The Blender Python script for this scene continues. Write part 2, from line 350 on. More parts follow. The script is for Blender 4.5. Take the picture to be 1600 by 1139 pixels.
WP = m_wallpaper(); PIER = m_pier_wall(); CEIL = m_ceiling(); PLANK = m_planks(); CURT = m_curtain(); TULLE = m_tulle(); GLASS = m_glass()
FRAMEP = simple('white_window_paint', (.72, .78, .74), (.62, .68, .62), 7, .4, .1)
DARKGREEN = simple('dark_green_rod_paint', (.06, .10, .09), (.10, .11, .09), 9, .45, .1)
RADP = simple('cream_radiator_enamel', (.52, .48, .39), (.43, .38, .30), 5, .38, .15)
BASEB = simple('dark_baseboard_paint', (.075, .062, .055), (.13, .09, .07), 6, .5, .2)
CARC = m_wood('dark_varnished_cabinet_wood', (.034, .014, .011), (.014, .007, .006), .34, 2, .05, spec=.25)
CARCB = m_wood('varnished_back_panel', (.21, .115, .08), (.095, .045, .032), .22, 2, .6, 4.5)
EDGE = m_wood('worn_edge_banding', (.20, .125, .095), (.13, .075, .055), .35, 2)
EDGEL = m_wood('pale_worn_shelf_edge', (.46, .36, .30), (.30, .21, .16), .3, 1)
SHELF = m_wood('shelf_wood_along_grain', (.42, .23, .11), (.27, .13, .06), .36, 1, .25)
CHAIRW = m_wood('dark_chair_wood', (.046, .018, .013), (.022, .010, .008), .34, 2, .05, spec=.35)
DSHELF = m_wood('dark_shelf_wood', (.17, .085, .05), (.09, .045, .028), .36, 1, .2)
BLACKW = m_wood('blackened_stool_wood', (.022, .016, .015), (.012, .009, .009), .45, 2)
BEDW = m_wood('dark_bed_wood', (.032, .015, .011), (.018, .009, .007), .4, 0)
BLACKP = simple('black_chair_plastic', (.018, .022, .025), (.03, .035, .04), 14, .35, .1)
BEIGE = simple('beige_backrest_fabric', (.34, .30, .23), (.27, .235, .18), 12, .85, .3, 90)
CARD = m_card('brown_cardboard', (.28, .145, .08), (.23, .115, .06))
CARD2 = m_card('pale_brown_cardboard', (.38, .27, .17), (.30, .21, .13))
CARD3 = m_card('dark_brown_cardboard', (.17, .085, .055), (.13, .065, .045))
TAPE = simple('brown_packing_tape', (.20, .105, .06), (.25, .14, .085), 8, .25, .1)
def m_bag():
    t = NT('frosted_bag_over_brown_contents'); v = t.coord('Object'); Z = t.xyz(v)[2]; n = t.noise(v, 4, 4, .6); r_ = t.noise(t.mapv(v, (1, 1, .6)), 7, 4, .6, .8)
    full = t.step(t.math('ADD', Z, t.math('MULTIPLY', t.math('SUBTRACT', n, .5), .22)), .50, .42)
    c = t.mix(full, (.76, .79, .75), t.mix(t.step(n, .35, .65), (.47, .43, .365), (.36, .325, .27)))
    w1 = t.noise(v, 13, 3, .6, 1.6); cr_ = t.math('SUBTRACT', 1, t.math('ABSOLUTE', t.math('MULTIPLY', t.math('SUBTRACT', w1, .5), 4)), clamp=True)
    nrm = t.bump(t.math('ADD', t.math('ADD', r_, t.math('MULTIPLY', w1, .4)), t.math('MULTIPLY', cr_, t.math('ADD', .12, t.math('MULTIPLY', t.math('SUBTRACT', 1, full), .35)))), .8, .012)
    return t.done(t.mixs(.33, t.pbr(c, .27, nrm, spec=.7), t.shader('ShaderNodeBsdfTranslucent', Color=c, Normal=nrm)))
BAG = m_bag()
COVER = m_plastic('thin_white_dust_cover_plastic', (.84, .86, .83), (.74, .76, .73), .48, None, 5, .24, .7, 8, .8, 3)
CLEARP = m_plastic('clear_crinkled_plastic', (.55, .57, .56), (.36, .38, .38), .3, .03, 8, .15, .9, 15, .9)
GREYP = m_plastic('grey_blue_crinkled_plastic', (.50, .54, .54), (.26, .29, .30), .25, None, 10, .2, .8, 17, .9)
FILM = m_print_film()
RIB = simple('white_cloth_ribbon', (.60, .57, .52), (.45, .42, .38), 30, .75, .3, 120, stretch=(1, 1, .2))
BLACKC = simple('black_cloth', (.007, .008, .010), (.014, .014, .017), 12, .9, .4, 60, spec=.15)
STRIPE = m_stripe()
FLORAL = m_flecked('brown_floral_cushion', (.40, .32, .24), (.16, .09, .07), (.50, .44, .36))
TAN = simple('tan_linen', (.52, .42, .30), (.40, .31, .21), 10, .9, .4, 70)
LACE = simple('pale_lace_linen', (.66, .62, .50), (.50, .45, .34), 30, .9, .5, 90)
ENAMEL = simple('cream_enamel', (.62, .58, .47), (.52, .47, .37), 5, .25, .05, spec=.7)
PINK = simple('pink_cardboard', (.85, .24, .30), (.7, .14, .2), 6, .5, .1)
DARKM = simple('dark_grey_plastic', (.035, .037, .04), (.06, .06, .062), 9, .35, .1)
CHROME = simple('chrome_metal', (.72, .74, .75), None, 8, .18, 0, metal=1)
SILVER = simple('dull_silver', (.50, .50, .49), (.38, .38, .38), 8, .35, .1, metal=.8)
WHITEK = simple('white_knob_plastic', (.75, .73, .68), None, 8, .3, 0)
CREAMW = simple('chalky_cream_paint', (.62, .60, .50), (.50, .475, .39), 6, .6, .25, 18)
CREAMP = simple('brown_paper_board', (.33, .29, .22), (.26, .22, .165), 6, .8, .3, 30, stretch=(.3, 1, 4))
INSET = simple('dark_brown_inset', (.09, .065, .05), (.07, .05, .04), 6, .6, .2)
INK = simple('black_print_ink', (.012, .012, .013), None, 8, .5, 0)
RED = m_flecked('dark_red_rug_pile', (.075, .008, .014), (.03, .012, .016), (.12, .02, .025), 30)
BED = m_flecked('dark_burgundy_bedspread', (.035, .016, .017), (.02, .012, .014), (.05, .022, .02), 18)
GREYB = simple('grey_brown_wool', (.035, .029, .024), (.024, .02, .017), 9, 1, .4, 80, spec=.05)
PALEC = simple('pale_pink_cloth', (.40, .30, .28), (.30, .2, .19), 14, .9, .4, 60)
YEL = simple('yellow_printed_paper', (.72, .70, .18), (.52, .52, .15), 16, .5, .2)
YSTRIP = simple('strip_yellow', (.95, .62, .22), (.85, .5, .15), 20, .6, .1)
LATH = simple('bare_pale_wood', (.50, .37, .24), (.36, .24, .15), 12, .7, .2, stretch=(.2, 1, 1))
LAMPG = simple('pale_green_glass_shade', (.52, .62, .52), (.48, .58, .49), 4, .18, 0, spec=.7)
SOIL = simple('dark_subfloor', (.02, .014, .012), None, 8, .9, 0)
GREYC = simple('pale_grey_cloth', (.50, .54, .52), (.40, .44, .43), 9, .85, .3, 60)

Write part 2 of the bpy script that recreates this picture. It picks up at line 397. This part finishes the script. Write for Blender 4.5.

Goal of the exercise: Copy the data above in full, character for character.

Finished exercise:
The Blender Python script for this scene continues. Write part 2, from line 350 on. More parts follow. The script is for Blender 4.5. Take the picture to be 1600 by 1139 pixels.
WP = m_wallpaper(); PIER = m_pier_wall(); CEIL = m_ceiling(); PLANK = m_planks(); CURT = m_curtain(); TULLE = m_tulle(); GLASS = m_glass()
FRAMEP = simple('white_window_paint', (.72, .78, .74), (.62, .68, .62), 7, .4, .1)
DARKGREEN = simple('dark_green_rod_paint', (.06, .10, .09), (.10, .11, .09), 9, .45, .1)
RADP = simple('cream_radiator_enamel', (.52, .48, .39), (.43, .38, .30), 5, .38, .15)
BASEB = simple('dark_baseboard_paint', (.075, .062, .055), (.13, .09, .07), 6, .5, .2)
CARC = m_wood('dark_varnished_cabinet_wood', (.034, .014, .011), (.014, .007, .006), .34, 2, .05, spec=.25)
CARCB = m_wood('varnished_back_panel', (.21, .115, .08), (.095, .045, .032), .22, 2, .6, 4.5)
EDGE = m_wood('worn_edge_banding', (.20, .125, .095), (.13, .075, .055), .35, 2)
EDGEL = m_wood('pale_worn_shelf_edge', (.46, .36, .30), (.30, .21, .16), .3, 1)
SHELF = m_wood('shelf_wood_along_grain', (.42, .23, .11), (.27, .13, .06), .36, 1, .25)
CHAIRW = m_wood('dark_chair_wood', (.046, .018, .013), (.022, .010, .008), .34, 2, .05, spec=.35)
DSHELF = m_wood('dark_shelf_wood', (.17, .085, .05), (.09, .045, .028), .36, 1, .2)
BLACKW = m_wood('blackened_stool_wood', (.022, .016, .015), (.012, .009, .009), .45, 2)
BEDW = m_wood('dark_bed_wood', (.032, .015, .011), (.018, .009, .007), .4, 0)
BLACKP = simple('black_chair_plastic', (.018, .022, .025), (.03, .035, .04), 14, .35, .1)
BEIGE = simple('beige_backrest_fabric', (.34, .30, .23), (.27, .235, .18), 12, .85, .3, 90)
CARD = m_card('brown_cardboard', (.28, .145, .08), (.23, .115, .06))
CARD2 = m_card('pale_brown_cardboard', (.38, .27, .17), (.30, .21, .13))
CARD3 = m_card('dark_brown_cardboard', (.17, .085, .055), (.13, .065, .045))
TAPE = simple('brown_packing_tape', (.20, .105, .06), (.25, .14, .085), 8, .25, .1)
def m_bag():
    t = NT('frosted_bag_over_brown_contents'); v = t.coord('Object'); Z = t.xyz(v)[2]; n = t.noise(v, 4, 4, .6); r_ = t.noise(t.mapv(v, (1, 1, .6)), 7, 4, .6, .8)
    full = t.step(t.math('ADD', Z, t.math('MULTIPLY', t.math('SUBTRACT', n, .5), .22)), .50, .42)
    c = t.mix(full, (.76, .79, .75), t.mix(t.step(n, .35, .65), (.47, .43, .365), (.36, .325, .27)))
    w1 = t.noise(v, 13, 3, .6, 1.6); cr_ = t.math('SUBTRACT', 1, t.math('ABSOLUTE', t.math('MULTIPLY', t.math('SUBTRACT', w1, .5), 4)), clamp=True)
    nrm = t.bump(t.math('ADD', t.math('ADD', r_, t.math('MULTIPLY', w1, .4)), t.math('MULTIPLY', cr_, t.math('ADD', .12, t.math('MULTIPLY', t.math('SUBTRACT', 1, full), .35)))), .8, .012)
    return t.done(t.mixs(.33, t.pbr(c, .27, nrm, spec=.7), t.shader('ShaderNodeBsdfTranslucent', Color=c, Normal=nrm)))
BAG = m_bag()
COVER = m_plastic('thin_white_dust_cover_plastic', (.84, .86, .83), (.74, .76, .73), .48, None, 5, .24, .7, 8, .8, 3)
CLEARP = m_plastic('clear_crinkled_plastic', (.55, .57, .56), (.36, .38, .38), .3, .03, 8, .15, .9, 15, .9)
GREYP = m_plastic('grey_blue_crinkled_plastic', (.50, .54, .54), (.26, .29, .30), .25, None, 10, .2, .8, 17, .9)
FILM = m_print_film()
RIB = simple('white_cloth_ribbon', (.60, .57, .52), (.45, .42, .38), 30, .75, .3, 120, stretch=(1, 1, .2))
BLACKC = simple('black_cloth', (.007, .008, .010), (.014, .014, .017), 12, .9, .4, 60, spec=.15)
STRIPE = m_stripe()
FLORAL = m_flecked('brown_floral_cushion', (.40, .32, .24), (.16, .09, .07), (.50, .44, .36))
TAN = simple('tan_linen', (.52, .42, .30), (.40, .31, .21), 10, .9, .4, 70)
LACE = simple('pale_lace_linen', (.66, .62, .50), (.50, .45, .34), 30, .9, .5, 90)
ENAMEL = simple('cream_enamel', (.62, .58, .47), (.52, .47, .37), 5, .25, .05, spec=.7)
PINK = simple('pink_cardboard', (.85, .24, .30), (.7, .14, .2), 6, .5, .1)
DARKM = simple('dark_grey_plastic', (.035, .037, .04), (.06, .06, .062), 9, .35, .1)
CHROME = simple('chrome_metal', (.72, .74, .75), None, 8, .18, 0, metal=1)
SILVER = simple('dull_silver', (.50, .50, .49), (.38, .38, .38), 8, .35, .1, metal=.8)
WHITEK = simple('white_knob_plastic', (.75, .73, .68), None, 8, .3, 0)
CREAMW = simple('chalky_cream_paint', (.62, .60, .50), (.50, .475, .39), 6, .6, .25, 18)
CREAMP = simple('brown_paper_board', (.33, .29, .22), (.26, .22, .165), 6, .8, .3, 30, stretch=(.3, 1, 4))
INSET = simple('dark_brown_inset', (.09, .065, .05), (.07, .05, .04), 6, .6, .2)
INK = simple('black_print_ink', (.012, .012, .013), None, 8, .5, 0)
RED = m_flecked('dark_red_rug_pile', (.075, .008, .014), (.03, .012, .016), (.12, .02, .025), 30)
BED = m_flecked('dark_burgundy_bedspread', (.035, .016, .017), (.02, .012, .014), (.05, .022, .02), 18)
GREYB = simple('grey_brown_wool', (.035, .029, .024), (.024, .02, .017), 9, 1, .4, 80, spec=.05)
PALEC = simple('pale_pink_cloth', (.40, .30, .28), (.30, .2, .19), 14, .9, .4, 60)
YEL = simple('yellow_printed_paper', (.72, .70, .18), (.52, .52, .15), 16, .5, .2)
YSTRIP = simple('strip_yellow', (.95, .62, .22), (.85, .5, .15), 20, .6, .1)
LATH = simple('bare_pale_wood', (.50, .37, .24), (.36, .24, .15), 12, .7, .2, stretch=(.2, 1, 1))
LAMPG = simple('pale_green_glass_shade', (.52, .62, .52), (.48, .58, .49), 4, .18, 0, spec=.7)
SOIL = simple('dark_subfloor', (.02, .014, .012), None, 8, .9, 0)
GREYC = simple('pale_grey_cloth', (.50, .54, .52), (.40, .44, .43), 9, .85, .3, 60)

Write part 2 of the bpy script that recreates this picture. It picks up at line 397. This part finishes the script. Write for Blender 4.5.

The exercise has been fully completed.